COLLECTED DATA:
::::::
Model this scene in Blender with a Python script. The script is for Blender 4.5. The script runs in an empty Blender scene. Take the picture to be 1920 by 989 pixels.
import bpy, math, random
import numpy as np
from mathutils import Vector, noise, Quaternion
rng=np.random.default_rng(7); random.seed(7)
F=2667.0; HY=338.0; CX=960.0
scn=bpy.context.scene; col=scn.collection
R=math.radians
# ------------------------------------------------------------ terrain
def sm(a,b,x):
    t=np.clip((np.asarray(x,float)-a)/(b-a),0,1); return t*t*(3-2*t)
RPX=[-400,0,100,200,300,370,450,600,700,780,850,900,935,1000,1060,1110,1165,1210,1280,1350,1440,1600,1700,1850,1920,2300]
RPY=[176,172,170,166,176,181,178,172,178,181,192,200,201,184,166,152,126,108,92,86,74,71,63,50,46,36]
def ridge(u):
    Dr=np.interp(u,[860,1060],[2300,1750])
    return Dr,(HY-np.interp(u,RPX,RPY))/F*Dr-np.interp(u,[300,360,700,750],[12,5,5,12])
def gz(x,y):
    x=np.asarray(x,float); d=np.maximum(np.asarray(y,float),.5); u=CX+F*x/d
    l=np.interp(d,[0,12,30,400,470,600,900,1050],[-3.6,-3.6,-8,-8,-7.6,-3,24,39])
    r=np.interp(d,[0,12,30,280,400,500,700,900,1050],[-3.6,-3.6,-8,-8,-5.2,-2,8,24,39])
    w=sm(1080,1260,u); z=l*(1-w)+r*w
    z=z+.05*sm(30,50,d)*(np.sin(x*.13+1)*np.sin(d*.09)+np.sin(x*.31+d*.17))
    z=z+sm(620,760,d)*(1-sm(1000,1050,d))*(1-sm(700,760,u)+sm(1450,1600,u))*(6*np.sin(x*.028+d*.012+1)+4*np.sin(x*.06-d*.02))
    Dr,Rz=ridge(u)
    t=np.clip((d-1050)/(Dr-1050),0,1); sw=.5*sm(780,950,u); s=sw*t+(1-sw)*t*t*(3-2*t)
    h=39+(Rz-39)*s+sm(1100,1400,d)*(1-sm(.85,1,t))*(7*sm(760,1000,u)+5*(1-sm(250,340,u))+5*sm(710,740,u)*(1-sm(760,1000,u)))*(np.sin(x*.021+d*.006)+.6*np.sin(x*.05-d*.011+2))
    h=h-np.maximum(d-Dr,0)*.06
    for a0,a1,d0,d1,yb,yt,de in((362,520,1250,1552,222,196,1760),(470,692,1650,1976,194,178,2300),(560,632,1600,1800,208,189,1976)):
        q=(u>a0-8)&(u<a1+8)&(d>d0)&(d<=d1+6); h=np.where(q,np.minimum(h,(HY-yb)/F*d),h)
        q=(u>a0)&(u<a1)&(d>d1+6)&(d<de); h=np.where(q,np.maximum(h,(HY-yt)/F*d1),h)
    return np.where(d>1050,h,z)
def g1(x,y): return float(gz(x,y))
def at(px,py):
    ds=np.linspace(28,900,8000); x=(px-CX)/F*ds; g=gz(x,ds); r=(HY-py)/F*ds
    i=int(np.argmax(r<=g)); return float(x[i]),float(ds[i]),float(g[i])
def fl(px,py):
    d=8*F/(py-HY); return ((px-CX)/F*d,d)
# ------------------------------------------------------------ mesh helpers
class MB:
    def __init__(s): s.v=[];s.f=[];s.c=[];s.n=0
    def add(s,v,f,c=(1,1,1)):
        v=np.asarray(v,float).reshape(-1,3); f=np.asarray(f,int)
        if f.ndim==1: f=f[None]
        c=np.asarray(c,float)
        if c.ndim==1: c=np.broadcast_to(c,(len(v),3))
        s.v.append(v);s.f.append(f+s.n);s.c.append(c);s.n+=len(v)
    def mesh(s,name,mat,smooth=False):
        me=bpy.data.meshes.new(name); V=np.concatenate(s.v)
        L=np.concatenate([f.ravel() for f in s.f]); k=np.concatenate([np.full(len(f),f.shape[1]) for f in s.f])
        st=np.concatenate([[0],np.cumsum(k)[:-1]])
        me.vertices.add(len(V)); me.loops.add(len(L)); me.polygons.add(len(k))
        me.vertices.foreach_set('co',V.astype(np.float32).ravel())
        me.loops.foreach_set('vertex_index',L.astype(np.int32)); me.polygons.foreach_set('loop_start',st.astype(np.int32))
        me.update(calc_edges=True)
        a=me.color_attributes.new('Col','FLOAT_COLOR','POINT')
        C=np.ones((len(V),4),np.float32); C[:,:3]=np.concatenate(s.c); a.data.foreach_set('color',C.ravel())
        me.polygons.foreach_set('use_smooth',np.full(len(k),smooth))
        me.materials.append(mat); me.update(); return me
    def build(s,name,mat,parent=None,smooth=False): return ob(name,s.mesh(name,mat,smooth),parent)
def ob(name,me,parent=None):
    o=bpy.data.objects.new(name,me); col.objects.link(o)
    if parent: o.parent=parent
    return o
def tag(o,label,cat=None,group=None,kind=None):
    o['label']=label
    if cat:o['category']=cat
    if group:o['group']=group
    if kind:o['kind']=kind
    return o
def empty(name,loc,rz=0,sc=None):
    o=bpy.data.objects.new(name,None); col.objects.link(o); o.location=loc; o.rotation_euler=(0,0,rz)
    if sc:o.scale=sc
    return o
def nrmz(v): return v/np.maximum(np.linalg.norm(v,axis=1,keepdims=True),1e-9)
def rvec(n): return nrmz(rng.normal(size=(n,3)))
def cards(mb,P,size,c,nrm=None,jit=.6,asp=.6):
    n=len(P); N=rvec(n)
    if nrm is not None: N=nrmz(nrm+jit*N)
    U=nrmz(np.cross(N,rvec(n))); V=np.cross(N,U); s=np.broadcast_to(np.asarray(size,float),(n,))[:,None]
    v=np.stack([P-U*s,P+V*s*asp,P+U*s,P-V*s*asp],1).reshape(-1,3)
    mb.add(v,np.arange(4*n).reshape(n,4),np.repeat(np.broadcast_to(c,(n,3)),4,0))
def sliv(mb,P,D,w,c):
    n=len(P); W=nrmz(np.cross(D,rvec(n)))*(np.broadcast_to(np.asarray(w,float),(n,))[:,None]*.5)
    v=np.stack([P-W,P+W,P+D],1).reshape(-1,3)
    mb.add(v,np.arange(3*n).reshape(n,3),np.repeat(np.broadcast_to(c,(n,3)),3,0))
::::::
WHAT TO PRODUCE:
Give an exact copy of all the data shown above.

CORRECT RESPONSE:
Model this scene in Blender with a Python script. The script is for Blender 4.5. The script runs in an empty Blender scene. Take the picture to be 1920 by 989 pixels.
import bpy, math, random
import numpy as np
from mathutils import Vector, noise, Quaternion
rng=np.random.default_rng(7); random.seed(7)
F=2667.0; HY=338.0; CX=960.0
scn=bpy.context.scene; col=scn.collection
R=math.radians
# ------------------------------------------------------------ terrain
def sm(a,b,x):
    t=np.clip((np.asarray(x,float)-a)/(b-a),0,1); return t*t*(3-2*t)
RPX=[-400,0,100,200,300,370,450,600,700,780,850,900,935,1000,1060,1110,1165,1210,1280,1350,1440,1600,1700,1850,1920,2300]
RPY=[176,172,170,166,176,181,178,172,178,181,192,200,201,184,166,152,126,108,92,86,74,71,63,50,46,36]
def ridge(u):
    Dr=np.interp(u,[860,1060],[2300,1750])
    return Dr,(HY-np.interp(u,RPX,RPY))/F*Dr-np.interp(u,[300,360,700,750],[12,5,5,12])
def gz(x,y):
    x=np.asarray(x,float); d=np.maximum(np.asarray(y,float),.5); u=CX+F*x/d
    l=np.interp(d,[0,12,30,400,470,600,900,1050],[-3.6,-3.6,-8,-8,-7.6,-3,24,39])
    r=np.interp(d,[0,12,30,280,400,500,700,900,1050],[-3.6,-3.6,-8,-8,-5.2,-2,8,24,39])
    w=sm(1080,1260,u); z=l*(1-w)+r*w
    z=z+.05*sm(30,50,d)*(np.sin(x*.13+1)*np.sin(d*.09)+np.sin(x*.31+d*.17))
    z=z+sm(620,760,d)*(1-sm(1000,1050,d))*(1-sm(700,760,u)+sm(1450,1600,u))*(6*np.sin(x*.028+d*.012+1)+4*np.sin(x*.06-d*.02))
    Dr,Rz=ridge(u)
    t=np.clip((d-1050)/(Dr-1050),0,1); sw=.5*sm(780,950,u); s=sw*t+(1-sw)*t*t*(3-2*t)
    h=39+(Rz-39)*s+sm(1100,1400,d)*(1-sm(.85,1,t))*(7*sm(760,1000,u)+5*(1-sm(250,340,u))+5*sm(710,740,u)*(1-sm(760,1000,u)))*(np.sin(x*.021+d*.006)+.6*np.sin(x*.05-d*.011+2))
    h=h-np.maximum(d-Dr,0)*.06
    for a0,a1,d0,d1,yb,yt,de in((362,520,1250,1552,222,196,1760),(470,692,1650,1976,194,178,2300),(560,632,1600,1800,208,189,1976)):
        q=(u>a0-8)&(u<a1+8)&(d>d0)&(d<=d1+6); h=np.where(q,np.minimum(h,(HY-yb)/F*d),h)
        q=(u>a0)&(u<a1)&(d>d1+6)&(d<de); h=np.where(q,np.maximum(h,(HY-yt)/F*d1),h)
    return np.where(d>1050,h,z)
def g1(x,y): return float(gz(x,y))
def at(px,py):
    ds=np.linspace(28,900,8000); x=(px-CX)/F*ds; g=gz(x,ds); r=(HY-py)/F*ds
    i=int(np.argmax(r<=g)); return float(x[i]),float(ds[i]),float(g[i])
def fl(px,py):
    d=8*F/(py-HY); return ((px-CX)/F*d,d)
# ------------------------------------------------------------ mesh helpers
class MB:
    def __init__(s): s.v=[];s.f=[];s.c=[];s.n=0
    def add(s,v,f,c=(1,1,1)):
        v=np.asarray(v,float).reshape(-1,3); f=np.asarray(f,int)
        if f.ndim==1: f=f[None]
        c=np.asarray(c,float)
        if c.ndim==1: c=np.broadcast_to(c,(len(v),3))
        s.v.append(v);s.f.append(f+s.n);s.c.append(c);s.n+=len(v)
    def mesh(s,name,mat,smooth=False):
        me=bpy.data.meshes.new(name); V=np.concatenate(s.v)
        L=np.concatenate([f.ravel() for f in s.f]); k=np.concatenate([np.full(len(f),f.shape[1]) for f in s.f])
        st=np.concatenate([[0],np.cumsum(k)[:-1]])
        me.vertices.add(len(V)); me.loops.add(len(L)); me.polygons.add(len(k))
        me.vertices.foreach_set('co',V.astype(np.float32).ravel())
        me.loops.foreach_set('vertex_index',L.astype(np.int32)); me.polygons.foreach_set('loop_start',st.astype(np.int32))
        me.update(calc_edges=True)
        a=me.color_attributes.new('Col','FLOAT_COLOR','POINT')
        C=np.ones((len(V),4),np.float32); C[:,:3]=np.concatenate(s.c); a.data.foreach_set('color',C.ravel())
        me.polygons.foreach_set('use_smooth',np.full(len(k),smooth))
        me.materials.append(mat); me.update(); return me
    def build(s,name,mat,parent=None,smooth=False): return ob(name,s.mesh(name,mat,smooth),parent)
def ob(name,me,parent=None):
    o=bpy.data.objects.new(name,me); col.objects.link(o)
    if parent: o.parent=parent
    return o
def tag(o,label,cat=None,group=None,kind=None):
    o['label']=label
    if cat:o['category']=cat
    if group:o['group']=group
    if kind:o['kind']=kind
    return o
def empty(name,loc,rz=0,sc=None):
    o=bpy.data.objects.new(name,None); col.objects.link(o); o.location=loc; o.rotation_euler=(0,0,rz)
    if sc:o.scale=sc
    return o
def nrmz(v): return v/np.maximum(np.linalg.norm(v,axis=1,keepdims=True),1e-9)
def rvec(n): return nrmz(rng.normal(size=(n,3)))
def cards(mb,P,size,c,nrm=None,jit=.6,asp=.6):
    n=len(P); N=rvec(n)
    if nrm is not None: N=nrmz(nrm+jit*N)
    U=nrmz(np.cross(N,rvec(n))); V=np.cross(N,U); s=np.broadcast_to(np.asarray(size,float),(n,))[:,None]
    v=np.stack([P-U*s,P+V*s*asp,P+U*s,P-V*s*asp],1).reshape(-1,3)
    mb.add(v,np.arange(4*n).reshape(n,4),np.repeat(np.broadcast_to(c,(n,3)),4,0))
def sliv(mb,P,D,w,c):
    n=len(P); W=nrmz(np.cross(D,rvec(n)))*(np.broadcast_to(np.asarray(w,float),(n,))[:,None]*.5)
    v=np.stack([P-W,P+W,P+D],1).reshape(-1,3)
    mb.add(v,np.arange(3*n).reshape(n,3),np.repeat(np.broadcast_to(c,(n,3)),3,0))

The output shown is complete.